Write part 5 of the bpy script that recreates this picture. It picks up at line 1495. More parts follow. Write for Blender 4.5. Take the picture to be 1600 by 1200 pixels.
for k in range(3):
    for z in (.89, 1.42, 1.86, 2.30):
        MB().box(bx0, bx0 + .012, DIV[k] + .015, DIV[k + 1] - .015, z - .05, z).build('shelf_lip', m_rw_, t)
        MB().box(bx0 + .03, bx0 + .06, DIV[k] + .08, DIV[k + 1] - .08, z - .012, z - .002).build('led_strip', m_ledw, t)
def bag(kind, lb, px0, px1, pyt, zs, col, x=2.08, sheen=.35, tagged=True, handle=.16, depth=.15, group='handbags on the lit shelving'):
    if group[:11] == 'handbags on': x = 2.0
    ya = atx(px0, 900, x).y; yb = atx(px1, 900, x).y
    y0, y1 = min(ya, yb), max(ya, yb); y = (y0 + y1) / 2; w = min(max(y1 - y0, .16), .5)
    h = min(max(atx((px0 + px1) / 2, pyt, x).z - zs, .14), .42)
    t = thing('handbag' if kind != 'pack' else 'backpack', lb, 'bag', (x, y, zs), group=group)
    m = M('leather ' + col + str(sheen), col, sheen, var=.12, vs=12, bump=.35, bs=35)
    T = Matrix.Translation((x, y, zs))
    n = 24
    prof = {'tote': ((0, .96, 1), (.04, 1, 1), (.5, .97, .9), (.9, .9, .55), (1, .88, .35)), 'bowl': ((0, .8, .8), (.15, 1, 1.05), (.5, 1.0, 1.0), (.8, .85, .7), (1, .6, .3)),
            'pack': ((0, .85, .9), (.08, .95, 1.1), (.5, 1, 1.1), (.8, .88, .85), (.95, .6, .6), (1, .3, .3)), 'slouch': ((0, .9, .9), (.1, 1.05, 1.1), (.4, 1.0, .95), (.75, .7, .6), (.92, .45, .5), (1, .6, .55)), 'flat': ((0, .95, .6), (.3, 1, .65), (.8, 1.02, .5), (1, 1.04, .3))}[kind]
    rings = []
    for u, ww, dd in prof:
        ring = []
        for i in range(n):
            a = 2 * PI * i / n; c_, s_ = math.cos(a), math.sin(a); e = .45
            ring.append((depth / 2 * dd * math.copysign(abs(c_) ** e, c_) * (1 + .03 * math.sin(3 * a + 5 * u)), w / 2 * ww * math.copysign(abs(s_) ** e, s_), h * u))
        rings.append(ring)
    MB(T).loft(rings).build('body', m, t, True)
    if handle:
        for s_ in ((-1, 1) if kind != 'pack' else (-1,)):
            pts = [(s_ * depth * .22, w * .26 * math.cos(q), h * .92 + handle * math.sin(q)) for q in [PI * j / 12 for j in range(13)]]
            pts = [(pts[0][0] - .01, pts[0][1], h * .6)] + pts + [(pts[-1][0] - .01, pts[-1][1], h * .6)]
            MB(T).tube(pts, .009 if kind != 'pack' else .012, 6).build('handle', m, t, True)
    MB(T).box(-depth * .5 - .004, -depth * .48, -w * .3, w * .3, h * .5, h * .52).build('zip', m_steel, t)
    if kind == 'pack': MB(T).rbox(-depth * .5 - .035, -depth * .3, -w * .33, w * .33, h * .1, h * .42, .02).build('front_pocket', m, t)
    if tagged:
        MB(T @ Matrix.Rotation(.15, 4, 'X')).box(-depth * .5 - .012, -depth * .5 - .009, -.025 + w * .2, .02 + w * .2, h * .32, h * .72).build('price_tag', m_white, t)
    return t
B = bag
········
(The request)
Reproduce every line of the data verbatim.

(Full solution)
Write part 5 of the bpy script that recreates this picture. It picks up at line 1495. More parts follow. Write for Blender 4.5. Take the picture to be 1600 by 1200 pixels.
for k in range(3):
    for z in (.89, 1.42, 1.86, 2.30):
        MB().box(bx0, bx0 + .012, DIV[k] + .015, DIV[k + 1] - .015, z - .05, z).build('shelf_lip', m_rw_, t)
        MB().box(bx0 + .03, bx0 + .06, DIV[k] + .08, DIV[k + 1] - .08, z - .012, z - .002).build('led_strip', m_ledw, t)
def bag(kind, lb, px0, px1, pyt, zs, col, x=2.08, sheen=.35, tagged=True, handle=.16, depth=.15, group='handbags on the lit shelving'):
    if group[:11] == 'handbags on': x = 2.0
    ya = atx(px0, 900, x).y; yb = atx(px1, 900, x).y
    y0, y1 = min(ya, yb), max(ya, yb); y = (y0 + y1) / 2; w = min(max(y1 - y0, .16), .5)
    h = min(max(atx((px0 + px1) / 2, pyt, x).z - zs, .14), .42)
    t = thing('handbag' if kind != 'pack' else 'backpack', lb, 'bag', (x, y, zs), group=group)
    m = M('leather ' + col + str(sheen), col, sheen, var=.12, vs=12, bump=.35, bs=35)
    T = Matrix.Translation((x, y, zs))
    n = 24
    prof = {'tote': ((0, .96, 1), (.04, 1, 1), (.5, .97, .9), (.9, .9, .55), (1, .88, .35)), 'bowl': ((0, .8, .8), (.15, 1, 1.05), (.5, 1.0, 1.0), (.8, .85, .7), (1, .6, .3)),
            'pack': ((0, .85, .9), (.08, .95, 1.1), (.5, 1, 1.1), (.8, .88, .85), (.95, .6, .6), (1, .3, .3)), 'slouch': ((0, .9, .9), (.1, 1.05, 1.1), (.4, 1.0, .95), (.75, .7, .6), (.92, .45, .5), (1, .6, .55)), 'flat': ((0, .95, .6), (.3, 1, .65), (.8, 1.02, .5), (1, 1.04, .3))}[kind]
    rings = []
    for u, ww, dd in prof:
        ring = []
        for i in range(n):
            a = 2 * PI * i / n; c_, s_ = math.cos(a), math.sin(a); e = .45
            ring.append((depth / 2 * dd * math.copysign(abs(c_) ** e, c_) * (1 + .03 * math.sin(3 * a + 5 * u)), w / 2 * ww * math.copysign(abs(s_) ** e, s_), h * u))
        rings.append(ring)
    MB(T).loft(rings).build('body', m, t, True)
    if handle:
        for s_ in ((-1, 1) if kind != 'pack' else (-1,)):
            pts = [(s_ * depth * .22, w * .26 * math.cos(q), h * .92 + handle * math.sin(q)) for q in [PI * j / 12 for j in range(13)]]
            pts = [(pts[0][0] - .01, pts[0][1], h * .6)] + pts + [(pts[-1][0] - .01, pts[-1][1], h * .6)]
            MB(T).tube(pts, .009 if kind != 'pack' else .012, 6).build('handle', m, t, True)
    MB(T).box(-depth * .5 - .004, -depth * .48, -w * .3, w * .3, h * .5, h * .52).build('zip', m_steel, t)
    if kind == 'pack': MB(T).rbox(-depth * .5 - .035, -depth * .3, -w * .33, w * .33, h * .1, h * .42, .02).build('front_pocket', m, t)
    if tagged:
        MB(T @ Matrix.Rotation(.15, 4, 'X')).box(-depth * .5 - .012, -depth * .5 - .009, -.025 + w * .2, .02 + w * .2, h * .32, h * .72).build('price_tag', m_white, t)
    return t
B = bag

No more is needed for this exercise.